The United States share with Great Britain, Austria, Belgium, Spain, France, Italy, the Netherlands, and Sweden, the expense of maintaining a lighthouse which is situate on the property of none of them. This is a kind of no man’s, and yet it is every man’s, light. The beacon is not located in an out-of-the-way part of the world, such as the Arctic Sea, as might be supposed, but mounts guard over one of the busiest marine thoroughfares of the globe—the western entrance to the Mediterranean. This unique light is that of Cape Spartel, on the Moroccan coast. While it was built at the expense of Morocco, the responsibility for its maintenance was assumed by the foregoing Powers, in accordance with the convention of March 12, 1867, which has remained in force since. There is no other light upon the seven seas which has so many Powers concerned in its welfare and maintenance.


CHAPTER XVI
THE LAMP-POSTS OF THE GREAT LAKES OF NORTH AMERICA

On the North American continent the efficient lighting of the coasts washed by two salt oceans is only one, although the most important, concern of the United States and Canadian Governments. In addition each has a long stretch of rugged, tortuous shore hemming in those capacious depressions draining a vast tract of country, and known generally as the Great Lakes. These unsalted seas are rightly named, seeing that they constitute the largest sheets of fresh water on the inhabited globe.

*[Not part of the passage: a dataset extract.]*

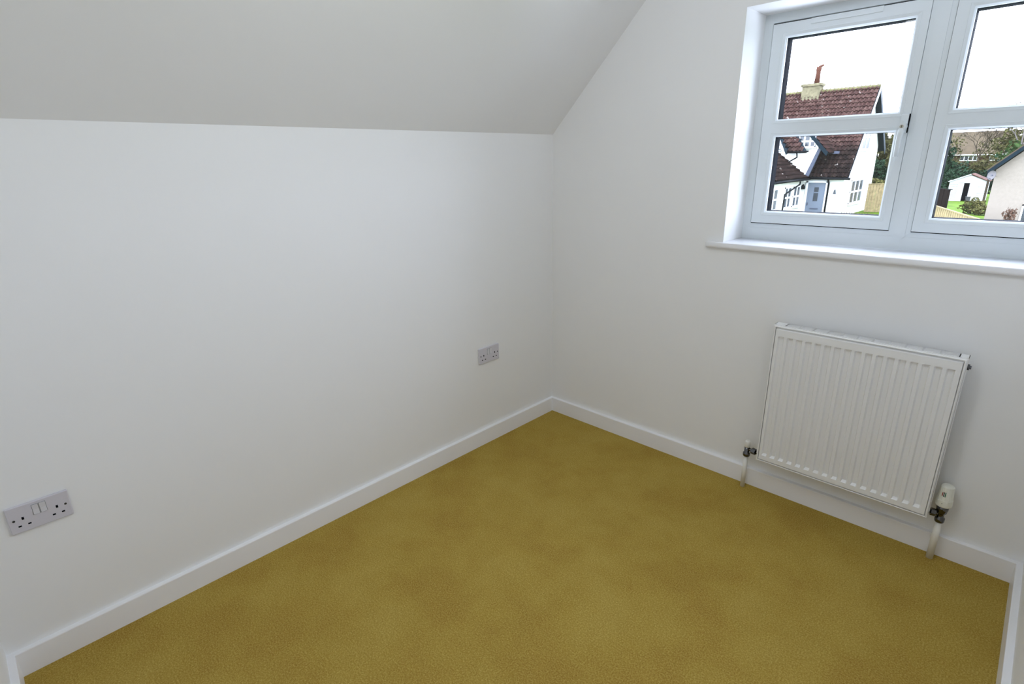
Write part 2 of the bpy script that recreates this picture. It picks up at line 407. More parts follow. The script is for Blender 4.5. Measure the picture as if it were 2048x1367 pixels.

The responsibility of safeguarding the navigator as he makes his way across these wastes is shared equally by the two countries which they divide, with one exception. This is Lake Michigan, which lies entirely within the United States. The narrow necks of water which link these lakes into one long chain likewise are lighted by the two nations. For some years the Lower Detroit River, connecting Lakes Erie and St. Clair, was maintained for the most part by the United States, but the practice was not satisfactory; so, as the result of a conference between the two Governments, Canada assumed charge of the aids in certain specified portions of the navigable channel lying entirely in Canadian waters. The result of this new arrangement has been the better patrolling of the waterway.

The water-borne commerce on these lakes, although possible for only half the year, is tremendous, while navigation is extremely difficult and beset with innumerable dangers.[B] The different means whereby a ship is handled and maintained on its course upon the salt-water ocean are not completely applicable in this case. The greater number of the boats are freighters and engaged in the transport of ore, which, from its metallic character, is apt to disturb the compass, rendering it somewhat unreliable. Nor is the lead of much avail in thick weather, as the lake-bed varies suddenly from comparative shallowness to great depths. Navigation on these lakes has been likened to coastal traffic, only with land on both sides of the mariner, and the intervals when the ship is out of sight of the shoreline are comparatively brief. Accordingly, the captain picks his way rather by the aid of landmarks, and the vessels are fitted with a bowsprit, to give the master a point whereby to judge his direction. But landmarks, however conspicuous and trustworthy they may be by day and in clear weather, are useless at night and in fog, to which latter visitation, by the way, these waters are extremely susceptible.